Die Heimkehr aus der Fremde (German, Return of the stranger), known in English as Son and stranger or Return of the roamer, or is a one-act Singspiel written by Felix Mendelssohn in 1829 to a German libretto by the composer's friend Karl Klingemann, a poet who would later provide the text for the oratorio Elijah. The English title Son and stranger originated with the translation by Mendelssohn's friend, the critic Henry Chorley, created for a London production of 1851 and still often used for the rare revivals in English-speaking countries. The work was published posthumously as Mendelssohn's Op. 89.

During his first visit to the British Isles in 1829, bad weather in August forced Mendelssohn to abandon a planned visit to Ireland and instead make an extended stay at the home of a new acquaintance, mining engineer and businessman John Taylor, near Mold, Wales. While there, Mendelssohn penned Die Heimkehr aus der Fremde as a short comic play with music for performance in honor of his parents' silver wedding anniversary upcoming in December.
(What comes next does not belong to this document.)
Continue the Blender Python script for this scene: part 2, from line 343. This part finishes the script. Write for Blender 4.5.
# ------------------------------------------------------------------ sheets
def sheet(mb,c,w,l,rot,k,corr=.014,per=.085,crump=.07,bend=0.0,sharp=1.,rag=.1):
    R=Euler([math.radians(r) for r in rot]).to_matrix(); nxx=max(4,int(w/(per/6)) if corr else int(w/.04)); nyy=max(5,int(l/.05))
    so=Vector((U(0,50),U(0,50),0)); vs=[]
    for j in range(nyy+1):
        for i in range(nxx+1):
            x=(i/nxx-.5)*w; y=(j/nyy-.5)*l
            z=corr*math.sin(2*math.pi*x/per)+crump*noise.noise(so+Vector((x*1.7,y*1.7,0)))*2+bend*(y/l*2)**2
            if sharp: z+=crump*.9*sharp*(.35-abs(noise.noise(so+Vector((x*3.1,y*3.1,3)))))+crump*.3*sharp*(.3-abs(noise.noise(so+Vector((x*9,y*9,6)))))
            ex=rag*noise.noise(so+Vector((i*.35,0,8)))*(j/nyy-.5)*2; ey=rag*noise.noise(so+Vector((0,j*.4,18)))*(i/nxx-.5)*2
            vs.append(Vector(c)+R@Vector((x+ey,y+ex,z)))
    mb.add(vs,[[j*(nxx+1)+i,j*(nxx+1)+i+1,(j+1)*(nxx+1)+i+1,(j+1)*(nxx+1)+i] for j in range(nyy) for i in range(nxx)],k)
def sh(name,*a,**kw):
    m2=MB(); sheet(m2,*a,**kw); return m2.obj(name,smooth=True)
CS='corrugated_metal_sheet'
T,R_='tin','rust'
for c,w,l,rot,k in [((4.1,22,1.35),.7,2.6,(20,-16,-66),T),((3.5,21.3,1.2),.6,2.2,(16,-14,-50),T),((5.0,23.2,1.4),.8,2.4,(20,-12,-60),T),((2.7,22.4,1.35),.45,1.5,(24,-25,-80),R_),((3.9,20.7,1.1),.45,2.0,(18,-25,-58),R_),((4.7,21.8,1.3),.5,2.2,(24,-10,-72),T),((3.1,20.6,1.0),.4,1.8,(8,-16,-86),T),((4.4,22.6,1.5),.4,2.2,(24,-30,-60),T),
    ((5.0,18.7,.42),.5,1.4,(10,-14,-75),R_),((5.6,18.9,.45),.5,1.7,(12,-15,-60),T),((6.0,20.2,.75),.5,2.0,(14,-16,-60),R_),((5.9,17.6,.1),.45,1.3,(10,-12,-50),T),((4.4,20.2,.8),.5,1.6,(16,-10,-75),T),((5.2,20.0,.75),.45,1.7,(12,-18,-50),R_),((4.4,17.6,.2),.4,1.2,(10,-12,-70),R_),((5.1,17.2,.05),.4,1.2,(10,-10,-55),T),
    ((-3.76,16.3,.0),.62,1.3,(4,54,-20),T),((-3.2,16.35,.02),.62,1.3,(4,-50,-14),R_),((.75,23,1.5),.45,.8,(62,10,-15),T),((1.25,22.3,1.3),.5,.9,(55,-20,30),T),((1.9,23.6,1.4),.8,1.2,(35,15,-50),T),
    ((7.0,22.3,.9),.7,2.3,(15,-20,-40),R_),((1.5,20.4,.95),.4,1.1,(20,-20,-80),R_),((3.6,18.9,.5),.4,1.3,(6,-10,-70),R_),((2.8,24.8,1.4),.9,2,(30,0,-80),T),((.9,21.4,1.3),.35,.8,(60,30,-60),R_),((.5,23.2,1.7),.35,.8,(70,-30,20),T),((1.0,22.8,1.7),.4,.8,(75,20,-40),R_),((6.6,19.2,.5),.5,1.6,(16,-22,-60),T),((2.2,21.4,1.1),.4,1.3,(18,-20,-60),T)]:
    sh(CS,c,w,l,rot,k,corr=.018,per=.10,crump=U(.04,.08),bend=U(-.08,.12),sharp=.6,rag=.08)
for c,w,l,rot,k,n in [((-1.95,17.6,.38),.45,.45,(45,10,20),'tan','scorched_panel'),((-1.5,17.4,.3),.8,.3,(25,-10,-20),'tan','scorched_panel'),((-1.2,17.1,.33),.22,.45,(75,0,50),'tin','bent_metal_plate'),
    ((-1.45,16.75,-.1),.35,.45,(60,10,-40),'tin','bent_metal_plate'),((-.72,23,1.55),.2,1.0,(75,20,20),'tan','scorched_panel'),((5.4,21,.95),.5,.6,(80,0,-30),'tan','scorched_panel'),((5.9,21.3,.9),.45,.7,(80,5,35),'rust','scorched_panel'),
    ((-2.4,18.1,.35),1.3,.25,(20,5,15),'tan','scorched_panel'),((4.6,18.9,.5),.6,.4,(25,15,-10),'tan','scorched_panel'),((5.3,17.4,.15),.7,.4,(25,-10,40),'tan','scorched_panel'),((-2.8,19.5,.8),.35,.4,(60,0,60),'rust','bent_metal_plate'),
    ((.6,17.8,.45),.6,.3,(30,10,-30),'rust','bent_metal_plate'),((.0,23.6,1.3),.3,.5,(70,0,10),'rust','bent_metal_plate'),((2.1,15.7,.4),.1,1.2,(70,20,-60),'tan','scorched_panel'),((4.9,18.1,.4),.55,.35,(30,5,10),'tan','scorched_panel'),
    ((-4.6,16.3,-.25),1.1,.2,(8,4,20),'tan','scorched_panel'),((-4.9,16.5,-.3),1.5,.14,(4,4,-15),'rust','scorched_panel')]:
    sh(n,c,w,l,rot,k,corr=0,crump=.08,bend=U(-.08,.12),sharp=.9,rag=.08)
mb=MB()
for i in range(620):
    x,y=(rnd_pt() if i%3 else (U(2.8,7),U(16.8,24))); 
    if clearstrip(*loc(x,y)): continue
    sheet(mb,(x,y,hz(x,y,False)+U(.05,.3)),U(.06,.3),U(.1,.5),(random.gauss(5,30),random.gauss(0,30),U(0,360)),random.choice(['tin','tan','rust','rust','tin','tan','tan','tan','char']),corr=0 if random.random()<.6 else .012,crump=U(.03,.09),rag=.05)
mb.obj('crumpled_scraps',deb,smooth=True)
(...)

The first performance was at the Mendelssohn family home on 26 December 1829 before an audience of 120. As the composer considered the work a piece for a strictly private occasion, it was not published in his lifetime, despite his mother's urgings to the contrary, and no public performance took place until a production, two years after the composer's death, in Leipzig on 10 April 1851; the first performance in England was also in 1851, for which Chorley's translation was written.

Mendelssohn himself conducted the first, private production, and all the roles were assumed by family members or associates of the composer, only one of whom, tenor Eduard Mantius, was a professional singer. As a consequence, the score contains a musical peculiarity: the mayor's part comprises only a few bars of music, all written on the single note F, because its creator, Mendelssohn's brother-in-law Wilhelm Hensel, had no ability as a singer.
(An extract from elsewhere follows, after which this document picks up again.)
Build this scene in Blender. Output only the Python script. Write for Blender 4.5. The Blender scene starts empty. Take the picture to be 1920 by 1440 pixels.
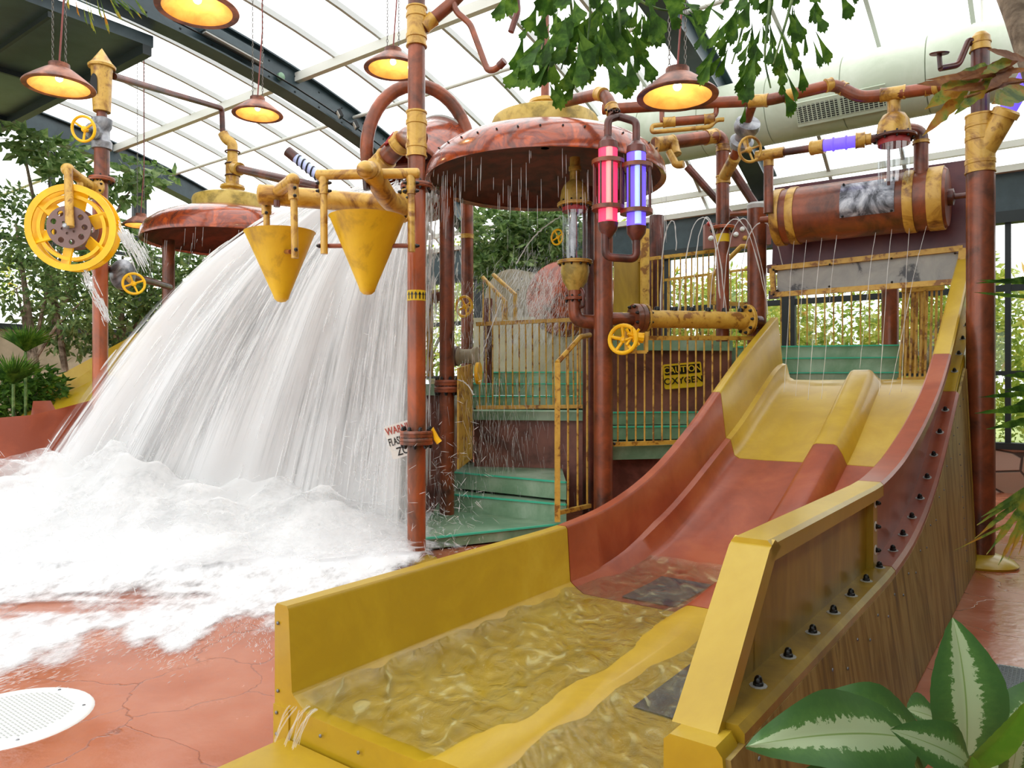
import bpy, math, random
from mathutils import Vector as V, Matrix, noise
random.seed(7)
PI=math.pi
sc=bpy.context.scene; col=sc.collection
F=1400.0; H=1.7
SX,SY=0.598167,0.801372
S=V((SX,SY,0)); R=V((SY,-SX,0)); L0=V((-1.128,3.55,0))
UP=V((0,0,1))
def P(u,v,Y): return V(((u-960)/F*Y, Y, H-(v-720)/F*Y))
def PZ(u,v,z):
    Y=(H-z)*F/(v-720); return V(((u-960)/F*Y,Y,z))
def SL(a,b,z): return L0+S*a+R*b+UP*z
def onA(u,v,a):
    k=(u-960)/F; o=L0+S*a
    b=(k*o.y-o.x)/(R.x-k*R.y)
    q=o+R*b
    return V((q.x,q.y,H-(v-720)/F*q.y))
def lin(c): return c/12.92 if c<=.04045 else ((c+.055)/1.055)**2.4
def C(h): 
    h=h.lstrip('#'); return tuple(lin(int(h[i:i+2],16)/255) for i in (0,2,4))
# ---------------------------------------------------------------- materials
M={}
def newmat(n):
    m=bpy.data.materials.new(n); m.use_nodes=True; nt=m.node_tree
    b=nt.nodes['Principled BSDF']; M[n]=m
    return m,nt,b
def nnode(nt,t,**k):
    n=nt.nodes.new(t)
    for a,v in k.items(): setattr(n,a,v)
    return n
def ramp(nt,stops):
    r=nnode(nt,'ShaderNodeValToRGB'); e=r.color_ramp.elements
    e[0].position=stops[0][0]; e[0].color=(*stops[0][1],1)
    e[1].position=stops[-1][0]; e[1].color=(*stops[-1][1],1)
    for p,c in stops[1:-1]:
        x=e.new(p); x.color=(*c,1)
    return r
def paint(n,stops,scale=4,rough=.4,metal=0,bump=0,detail=6,stretch=(1,1,1),coat=0,dist=.4):
    m,nt,b=newmat(n)
    tc=nnode(nt,'ShaderNodeTexCoord'); mp=nnode(nt,'ShaderNodeMapping'); mp.inputs['Scale'].default_value=stretch
    nz=nnode(nt,'ShaderNodeTexNoise'); nz.inputs['Scale'].default_value=scale; nz.inputs['Detail'].default_value=detail
    nz.inputs['Distortion'].default_value=dist; nz.inputs['Roughness'].default_value=.62
    nt.links.new(tc.outputs['Object'],mp.inputs[0]); nt.links.new(mp.outputs[0],nz.inputs['Vector'])
    r=ramp(nt,[(.5+(p-.5)*.55,c) for p,c in stops]); nt.links.new(nz.outputs['Fac'],r.inputs[0]); nt.links.new(r.outputs[0],b.inputs['Base Color'])
    b.inputs['Roughness'].default_value=rough; b.inputs['Metallic'].default_value=metal
    if coat: b.inputs['Coat Weight'].default_value=coat; b.inputs['Coat Roughness'].default_value=.12
    if bump:
        bp=nnode(nt,'ShaderNodeBump'); bp.inputs['Strength'].default_value=bump; bp.inputs['Distance'].default_value=.02
        n2=nnode(nt,'ShaderNodeTexNoise'); n2.inputs['Scale'].default_value=scale*8; nt.links.new(mp.outputs[0],n2.inputs['Vector'])
        nt.links.new(n2.outputs['Fac'],bp.inputs['Height']); nt.links.new(bp.outputs[0],b.inputs['Normal'])
    return m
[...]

Die Heimkehr had great success before its original audience, not least because of the mirth ensuing when Hensel, even prompted by humming on all sides, proved unable to sing the single note F that made up his part of the score. Following the work's posthumous publication, it overture achieved some popularity in four-hands piano reductions, and Kauz's patter song (in English "I am a Roamer") became a favorite for display in concert and parlor alike. The song also sometimes served as a test piece at Eisteddfodau. Modern productions, however, are rare, although a concert version was produced in Boston in early 2009.